Garratt and friend Christie Orr star on the show as the "overweight comic relief".

Orr is a natural comedian, Garratt said.

"That's what we like to do, go around and make people laugh at us. There's some great moments there that give some great laughs and that's all we could ask for really."

They met while swimming in the Atlantic Ocean in New York seven years ago and discovered they were both from Auckland.

They'd never argued before the show but Garratt said there is lots of drama coming up.

"We have so many similarities but we're like sisters, we can clash really easily."

The experience taught Garratt a lot about getting along with people.

"Normally you can just walk away but we didn't have that luxury. We were forced to make it work," she said.

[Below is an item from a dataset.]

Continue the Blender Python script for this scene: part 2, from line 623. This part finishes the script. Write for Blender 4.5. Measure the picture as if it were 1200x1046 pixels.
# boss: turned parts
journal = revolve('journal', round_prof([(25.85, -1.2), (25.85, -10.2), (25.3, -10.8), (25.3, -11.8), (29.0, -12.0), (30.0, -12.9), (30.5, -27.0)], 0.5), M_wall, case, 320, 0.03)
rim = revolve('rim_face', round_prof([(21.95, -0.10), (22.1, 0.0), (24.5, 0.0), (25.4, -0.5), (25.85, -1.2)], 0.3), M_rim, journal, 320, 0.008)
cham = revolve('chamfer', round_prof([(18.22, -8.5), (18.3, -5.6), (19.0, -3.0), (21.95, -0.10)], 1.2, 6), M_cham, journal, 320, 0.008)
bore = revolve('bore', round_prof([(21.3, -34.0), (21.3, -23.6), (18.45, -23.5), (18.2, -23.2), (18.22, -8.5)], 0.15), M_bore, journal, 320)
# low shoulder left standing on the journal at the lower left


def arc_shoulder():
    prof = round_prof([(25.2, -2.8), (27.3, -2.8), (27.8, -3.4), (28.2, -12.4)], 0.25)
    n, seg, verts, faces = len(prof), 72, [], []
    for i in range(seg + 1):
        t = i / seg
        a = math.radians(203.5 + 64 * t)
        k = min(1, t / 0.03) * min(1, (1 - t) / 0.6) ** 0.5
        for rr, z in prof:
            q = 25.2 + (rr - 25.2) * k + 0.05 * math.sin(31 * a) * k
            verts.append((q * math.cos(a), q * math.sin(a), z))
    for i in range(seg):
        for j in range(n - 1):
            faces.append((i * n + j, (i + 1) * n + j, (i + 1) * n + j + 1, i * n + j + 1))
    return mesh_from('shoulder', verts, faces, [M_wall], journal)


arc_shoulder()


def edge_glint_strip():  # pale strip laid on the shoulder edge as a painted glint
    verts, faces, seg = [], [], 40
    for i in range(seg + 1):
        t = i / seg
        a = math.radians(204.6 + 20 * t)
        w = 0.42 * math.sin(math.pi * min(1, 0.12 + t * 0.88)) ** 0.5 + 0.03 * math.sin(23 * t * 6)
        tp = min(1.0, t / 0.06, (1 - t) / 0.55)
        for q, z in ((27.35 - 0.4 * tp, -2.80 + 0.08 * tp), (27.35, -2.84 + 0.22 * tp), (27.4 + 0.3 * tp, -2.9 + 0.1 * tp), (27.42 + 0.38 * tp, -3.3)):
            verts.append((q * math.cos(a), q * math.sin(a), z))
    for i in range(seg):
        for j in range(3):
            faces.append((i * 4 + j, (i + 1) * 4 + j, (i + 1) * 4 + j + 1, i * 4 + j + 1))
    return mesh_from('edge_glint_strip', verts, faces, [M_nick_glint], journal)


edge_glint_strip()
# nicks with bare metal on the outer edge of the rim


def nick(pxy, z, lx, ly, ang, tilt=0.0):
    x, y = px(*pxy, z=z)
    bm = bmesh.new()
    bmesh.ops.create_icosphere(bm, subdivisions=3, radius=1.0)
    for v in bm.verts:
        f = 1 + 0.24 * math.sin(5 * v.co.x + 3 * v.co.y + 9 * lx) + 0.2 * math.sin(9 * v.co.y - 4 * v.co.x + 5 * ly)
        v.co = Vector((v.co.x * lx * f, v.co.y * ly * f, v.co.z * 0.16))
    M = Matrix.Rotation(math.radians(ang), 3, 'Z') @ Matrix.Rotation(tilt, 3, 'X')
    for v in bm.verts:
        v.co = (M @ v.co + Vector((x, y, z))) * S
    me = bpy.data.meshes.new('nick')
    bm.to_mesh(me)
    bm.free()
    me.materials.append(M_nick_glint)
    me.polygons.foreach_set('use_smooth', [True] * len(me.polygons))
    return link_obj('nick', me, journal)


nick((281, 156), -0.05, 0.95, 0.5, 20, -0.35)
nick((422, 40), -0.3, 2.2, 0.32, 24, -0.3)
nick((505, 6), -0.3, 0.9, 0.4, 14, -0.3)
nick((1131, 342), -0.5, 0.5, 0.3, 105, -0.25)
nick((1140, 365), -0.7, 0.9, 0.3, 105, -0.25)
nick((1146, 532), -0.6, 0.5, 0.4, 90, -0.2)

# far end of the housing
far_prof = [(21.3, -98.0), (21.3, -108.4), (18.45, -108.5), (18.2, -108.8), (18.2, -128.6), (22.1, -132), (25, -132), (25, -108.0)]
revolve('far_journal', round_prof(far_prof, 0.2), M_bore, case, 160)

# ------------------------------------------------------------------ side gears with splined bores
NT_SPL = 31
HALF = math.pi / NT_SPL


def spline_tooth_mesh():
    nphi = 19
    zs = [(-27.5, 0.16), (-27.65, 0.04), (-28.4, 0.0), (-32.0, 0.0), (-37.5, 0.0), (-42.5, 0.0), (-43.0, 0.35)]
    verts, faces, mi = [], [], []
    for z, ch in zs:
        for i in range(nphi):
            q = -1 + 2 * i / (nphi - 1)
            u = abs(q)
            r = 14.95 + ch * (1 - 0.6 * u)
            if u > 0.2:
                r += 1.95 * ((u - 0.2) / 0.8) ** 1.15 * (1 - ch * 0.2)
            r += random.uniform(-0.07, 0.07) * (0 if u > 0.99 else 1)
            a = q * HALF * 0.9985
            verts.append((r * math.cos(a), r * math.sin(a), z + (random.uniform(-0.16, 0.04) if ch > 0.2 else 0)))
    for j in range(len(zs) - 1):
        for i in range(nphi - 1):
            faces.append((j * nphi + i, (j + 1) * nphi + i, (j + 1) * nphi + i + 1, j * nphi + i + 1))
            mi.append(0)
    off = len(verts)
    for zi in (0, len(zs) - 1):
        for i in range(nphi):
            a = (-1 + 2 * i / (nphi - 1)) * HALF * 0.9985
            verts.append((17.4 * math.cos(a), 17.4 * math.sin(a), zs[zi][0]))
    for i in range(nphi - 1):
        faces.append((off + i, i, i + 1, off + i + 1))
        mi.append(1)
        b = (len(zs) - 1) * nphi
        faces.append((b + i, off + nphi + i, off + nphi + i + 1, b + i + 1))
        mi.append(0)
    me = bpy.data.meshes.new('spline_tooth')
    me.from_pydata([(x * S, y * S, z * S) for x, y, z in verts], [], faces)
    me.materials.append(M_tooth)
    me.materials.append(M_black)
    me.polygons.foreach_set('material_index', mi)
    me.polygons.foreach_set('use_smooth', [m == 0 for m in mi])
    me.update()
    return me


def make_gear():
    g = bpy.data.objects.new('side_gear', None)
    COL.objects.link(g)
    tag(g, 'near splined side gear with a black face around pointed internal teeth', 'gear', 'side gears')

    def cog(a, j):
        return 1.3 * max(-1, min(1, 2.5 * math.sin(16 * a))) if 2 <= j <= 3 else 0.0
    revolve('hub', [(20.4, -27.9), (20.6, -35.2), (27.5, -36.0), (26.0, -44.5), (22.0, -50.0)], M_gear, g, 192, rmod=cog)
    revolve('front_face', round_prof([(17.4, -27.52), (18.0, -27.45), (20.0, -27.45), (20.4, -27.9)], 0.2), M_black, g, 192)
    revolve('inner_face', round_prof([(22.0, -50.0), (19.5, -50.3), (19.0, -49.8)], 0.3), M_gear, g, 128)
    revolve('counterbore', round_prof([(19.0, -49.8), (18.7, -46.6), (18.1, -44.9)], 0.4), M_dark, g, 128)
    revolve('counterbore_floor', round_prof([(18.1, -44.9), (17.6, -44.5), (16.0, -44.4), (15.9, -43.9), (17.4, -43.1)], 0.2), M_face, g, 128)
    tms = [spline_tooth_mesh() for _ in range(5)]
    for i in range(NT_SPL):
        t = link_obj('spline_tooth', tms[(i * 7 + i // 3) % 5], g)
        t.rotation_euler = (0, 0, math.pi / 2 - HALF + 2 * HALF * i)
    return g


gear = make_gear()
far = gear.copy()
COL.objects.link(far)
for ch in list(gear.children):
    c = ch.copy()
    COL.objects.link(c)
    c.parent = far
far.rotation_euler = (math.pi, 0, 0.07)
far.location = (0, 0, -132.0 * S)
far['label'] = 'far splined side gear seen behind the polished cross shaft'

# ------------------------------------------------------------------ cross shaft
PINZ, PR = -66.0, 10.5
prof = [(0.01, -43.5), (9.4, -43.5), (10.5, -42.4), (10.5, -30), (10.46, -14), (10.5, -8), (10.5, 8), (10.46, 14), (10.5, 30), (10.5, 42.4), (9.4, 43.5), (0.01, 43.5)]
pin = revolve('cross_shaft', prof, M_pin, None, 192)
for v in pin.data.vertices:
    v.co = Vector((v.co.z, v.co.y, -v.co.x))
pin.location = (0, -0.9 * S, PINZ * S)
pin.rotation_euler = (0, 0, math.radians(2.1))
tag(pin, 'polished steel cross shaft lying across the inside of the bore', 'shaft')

The contestants are watching The Amazing Race for the first time as it screens on television.

"It's so much fun watching it and reliving it. With reality TV you get really worried that they're going to make you look bad. But we were really happy," Garratt said.

Garratt and Orr had only three weeks to prepare for the race before they took off.

Confidentiality agreements meant the contestants were "spinning lies for months" about where they had been.

They could finally break their silence when the first advertisements appeared.

The series is now screening on TV so the teams still have to keep quiet about the final placings.

But Garratt said she loved every challenge and would do the show again in a heartbeat.

"When stuff gets hard now I think maybe there's another The Amazing Race - something else that makes it worth sticking around."